___ COLLECTED DATA ___
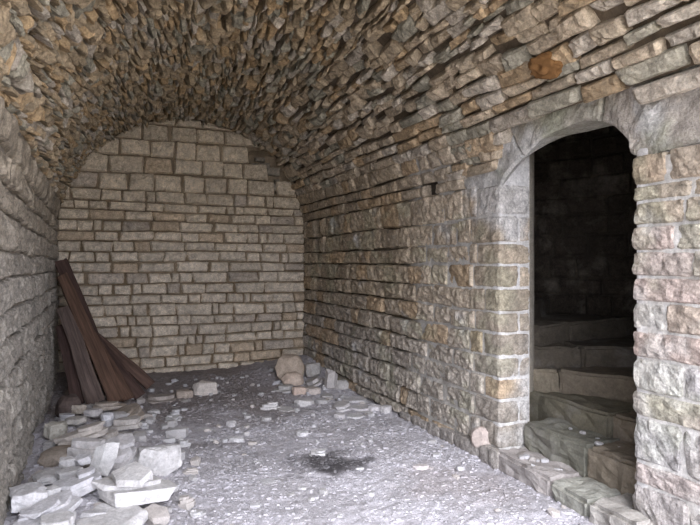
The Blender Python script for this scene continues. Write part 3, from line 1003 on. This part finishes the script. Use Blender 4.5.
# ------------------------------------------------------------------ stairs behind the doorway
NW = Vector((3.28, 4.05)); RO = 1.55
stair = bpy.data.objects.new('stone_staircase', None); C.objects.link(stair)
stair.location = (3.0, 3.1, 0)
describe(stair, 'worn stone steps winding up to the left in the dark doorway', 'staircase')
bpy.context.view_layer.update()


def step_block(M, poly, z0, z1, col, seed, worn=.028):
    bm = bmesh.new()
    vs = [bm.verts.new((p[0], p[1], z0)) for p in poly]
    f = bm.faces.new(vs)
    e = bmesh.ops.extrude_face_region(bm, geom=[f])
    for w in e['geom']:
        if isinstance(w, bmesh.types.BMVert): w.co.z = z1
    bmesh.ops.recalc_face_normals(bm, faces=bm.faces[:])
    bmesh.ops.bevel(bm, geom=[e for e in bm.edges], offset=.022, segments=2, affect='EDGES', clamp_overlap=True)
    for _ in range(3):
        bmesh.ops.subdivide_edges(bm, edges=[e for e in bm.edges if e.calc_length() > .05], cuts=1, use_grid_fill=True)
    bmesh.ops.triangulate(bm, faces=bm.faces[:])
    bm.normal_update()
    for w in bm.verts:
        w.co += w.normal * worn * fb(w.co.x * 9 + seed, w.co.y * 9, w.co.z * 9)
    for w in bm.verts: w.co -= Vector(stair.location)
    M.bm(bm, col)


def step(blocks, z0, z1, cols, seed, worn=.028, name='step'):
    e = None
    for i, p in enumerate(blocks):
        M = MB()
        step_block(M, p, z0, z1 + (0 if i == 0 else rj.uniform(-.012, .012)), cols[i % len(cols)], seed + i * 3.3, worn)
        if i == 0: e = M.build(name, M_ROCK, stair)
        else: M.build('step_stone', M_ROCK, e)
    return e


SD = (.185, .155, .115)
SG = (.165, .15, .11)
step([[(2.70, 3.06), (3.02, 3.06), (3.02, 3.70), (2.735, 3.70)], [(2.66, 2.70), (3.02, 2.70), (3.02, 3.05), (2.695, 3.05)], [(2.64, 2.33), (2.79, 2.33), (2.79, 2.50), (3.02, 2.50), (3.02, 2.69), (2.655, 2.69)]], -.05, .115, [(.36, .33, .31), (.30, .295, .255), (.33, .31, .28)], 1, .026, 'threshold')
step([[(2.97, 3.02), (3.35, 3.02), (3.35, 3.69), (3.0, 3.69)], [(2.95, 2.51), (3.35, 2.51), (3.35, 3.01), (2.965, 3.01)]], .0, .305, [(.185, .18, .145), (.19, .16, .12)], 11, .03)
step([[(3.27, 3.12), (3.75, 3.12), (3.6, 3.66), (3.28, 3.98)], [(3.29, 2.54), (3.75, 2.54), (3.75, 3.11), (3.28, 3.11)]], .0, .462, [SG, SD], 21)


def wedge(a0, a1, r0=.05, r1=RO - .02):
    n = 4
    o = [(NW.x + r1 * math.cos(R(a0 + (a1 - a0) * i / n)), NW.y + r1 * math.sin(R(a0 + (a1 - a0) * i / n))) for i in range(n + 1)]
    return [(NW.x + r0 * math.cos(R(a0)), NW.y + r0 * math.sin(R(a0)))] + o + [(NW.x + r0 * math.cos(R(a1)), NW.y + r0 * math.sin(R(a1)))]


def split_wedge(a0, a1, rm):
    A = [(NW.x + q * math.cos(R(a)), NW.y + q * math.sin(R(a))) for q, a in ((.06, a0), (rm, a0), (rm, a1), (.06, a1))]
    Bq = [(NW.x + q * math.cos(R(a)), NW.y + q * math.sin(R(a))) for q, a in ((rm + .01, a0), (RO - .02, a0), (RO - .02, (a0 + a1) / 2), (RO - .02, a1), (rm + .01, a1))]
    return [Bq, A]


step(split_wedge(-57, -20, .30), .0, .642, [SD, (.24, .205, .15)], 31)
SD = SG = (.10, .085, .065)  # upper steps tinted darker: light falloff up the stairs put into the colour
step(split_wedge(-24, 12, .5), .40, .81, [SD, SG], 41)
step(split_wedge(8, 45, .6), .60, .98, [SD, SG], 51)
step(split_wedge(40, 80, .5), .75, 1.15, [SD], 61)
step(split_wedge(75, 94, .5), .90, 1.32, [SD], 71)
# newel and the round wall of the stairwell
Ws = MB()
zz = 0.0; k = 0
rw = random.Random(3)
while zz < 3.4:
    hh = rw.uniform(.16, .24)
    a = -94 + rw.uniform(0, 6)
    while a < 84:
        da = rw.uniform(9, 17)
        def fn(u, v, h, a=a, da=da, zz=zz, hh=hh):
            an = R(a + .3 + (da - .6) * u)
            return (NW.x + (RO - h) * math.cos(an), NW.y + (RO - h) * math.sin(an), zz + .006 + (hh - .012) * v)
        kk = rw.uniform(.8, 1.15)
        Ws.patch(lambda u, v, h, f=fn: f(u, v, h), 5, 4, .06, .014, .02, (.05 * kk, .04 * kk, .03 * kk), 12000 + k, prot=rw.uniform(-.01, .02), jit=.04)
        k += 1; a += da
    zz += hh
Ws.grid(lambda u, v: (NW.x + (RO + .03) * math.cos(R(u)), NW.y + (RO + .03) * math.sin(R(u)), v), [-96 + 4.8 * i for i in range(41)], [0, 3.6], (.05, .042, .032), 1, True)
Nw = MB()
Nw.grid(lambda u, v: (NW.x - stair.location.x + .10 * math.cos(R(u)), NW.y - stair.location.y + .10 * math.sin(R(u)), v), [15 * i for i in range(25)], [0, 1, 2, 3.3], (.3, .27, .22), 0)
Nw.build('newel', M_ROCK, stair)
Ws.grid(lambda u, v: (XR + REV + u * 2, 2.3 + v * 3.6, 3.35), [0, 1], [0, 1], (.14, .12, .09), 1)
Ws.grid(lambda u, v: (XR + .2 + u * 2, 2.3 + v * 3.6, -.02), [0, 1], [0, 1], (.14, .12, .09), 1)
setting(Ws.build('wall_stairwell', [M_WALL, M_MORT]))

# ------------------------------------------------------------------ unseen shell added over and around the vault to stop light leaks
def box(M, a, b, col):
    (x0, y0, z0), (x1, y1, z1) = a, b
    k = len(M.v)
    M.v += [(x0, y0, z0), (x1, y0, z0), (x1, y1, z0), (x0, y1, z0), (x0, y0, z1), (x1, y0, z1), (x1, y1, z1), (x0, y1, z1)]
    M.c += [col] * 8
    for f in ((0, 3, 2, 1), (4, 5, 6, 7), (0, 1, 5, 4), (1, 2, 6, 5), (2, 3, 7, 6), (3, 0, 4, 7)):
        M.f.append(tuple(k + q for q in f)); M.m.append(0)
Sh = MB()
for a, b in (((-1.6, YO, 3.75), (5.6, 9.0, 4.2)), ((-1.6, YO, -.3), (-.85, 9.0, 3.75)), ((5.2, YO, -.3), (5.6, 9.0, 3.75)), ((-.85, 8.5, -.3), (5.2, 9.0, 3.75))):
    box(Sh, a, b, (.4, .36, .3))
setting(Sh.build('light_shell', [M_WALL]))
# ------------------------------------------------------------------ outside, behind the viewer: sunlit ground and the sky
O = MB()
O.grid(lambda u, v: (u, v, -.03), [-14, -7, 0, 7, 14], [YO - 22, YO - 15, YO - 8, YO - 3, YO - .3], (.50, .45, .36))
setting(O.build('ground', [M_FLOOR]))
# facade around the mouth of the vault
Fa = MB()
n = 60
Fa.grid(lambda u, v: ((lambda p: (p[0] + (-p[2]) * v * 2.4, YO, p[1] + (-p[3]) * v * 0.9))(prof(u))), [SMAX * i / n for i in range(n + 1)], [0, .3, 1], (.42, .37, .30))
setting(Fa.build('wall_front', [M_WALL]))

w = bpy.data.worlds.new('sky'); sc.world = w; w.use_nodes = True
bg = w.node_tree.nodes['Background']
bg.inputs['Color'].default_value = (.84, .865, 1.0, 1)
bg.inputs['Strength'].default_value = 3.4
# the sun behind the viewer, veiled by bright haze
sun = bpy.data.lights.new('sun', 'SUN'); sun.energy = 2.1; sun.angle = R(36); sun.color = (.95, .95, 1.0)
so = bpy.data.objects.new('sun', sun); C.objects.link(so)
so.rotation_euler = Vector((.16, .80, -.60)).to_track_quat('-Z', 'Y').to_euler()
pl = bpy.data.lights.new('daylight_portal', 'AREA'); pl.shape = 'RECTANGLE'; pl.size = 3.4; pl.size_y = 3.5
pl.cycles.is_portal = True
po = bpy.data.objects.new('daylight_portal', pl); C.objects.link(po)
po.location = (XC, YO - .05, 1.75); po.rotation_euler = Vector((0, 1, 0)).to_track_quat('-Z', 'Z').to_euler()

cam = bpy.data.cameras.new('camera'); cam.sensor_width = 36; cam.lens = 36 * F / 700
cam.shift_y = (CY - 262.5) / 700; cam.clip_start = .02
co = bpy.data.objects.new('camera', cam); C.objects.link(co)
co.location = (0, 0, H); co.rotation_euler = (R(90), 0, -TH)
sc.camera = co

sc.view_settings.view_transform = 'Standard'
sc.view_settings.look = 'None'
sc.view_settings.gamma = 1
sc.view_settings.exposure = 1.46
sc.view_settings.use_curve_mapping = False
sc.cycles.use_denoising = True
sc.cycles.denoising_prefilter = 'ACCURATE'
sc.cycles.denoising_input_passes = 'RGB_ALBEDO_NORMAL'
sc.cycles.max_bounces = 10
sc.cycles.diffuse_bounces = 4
___
PROBLEM TO WORK ON
Retype exactly, and only, the lines from the one containing "step(split_wedge(8, 45, .6), .60, .98, [SD, SG], 51)" through the one containing "an = R(a + .3 + (da - .6) * u)", both included.

CORRECT ANSWER
step(split_wedge(8, 45, .6), .60, .98, [SD, SG], 51)
step(split_wedge(40, 80, .5), .75, 1.15, [SD], 61)
step(split_wedge(75, 94, .5), .90, 1.32, [SD], 71)
# newel and the round wall of the stairwell
Ws = MB()
zz = 0.0; k = 0
rw = random.Random(3)
while zz < 3.4:
    hh = rw.uniform(.16, .24)
    a = -94 + rw.uniform(0, 6)
    while a < 84:
        da = rw.uniform(9, 17)
        def fn(u, v, h, a=a, da=da, zz=zz, hh=hh):
            an = R(a + .3 + (da - .6) * u)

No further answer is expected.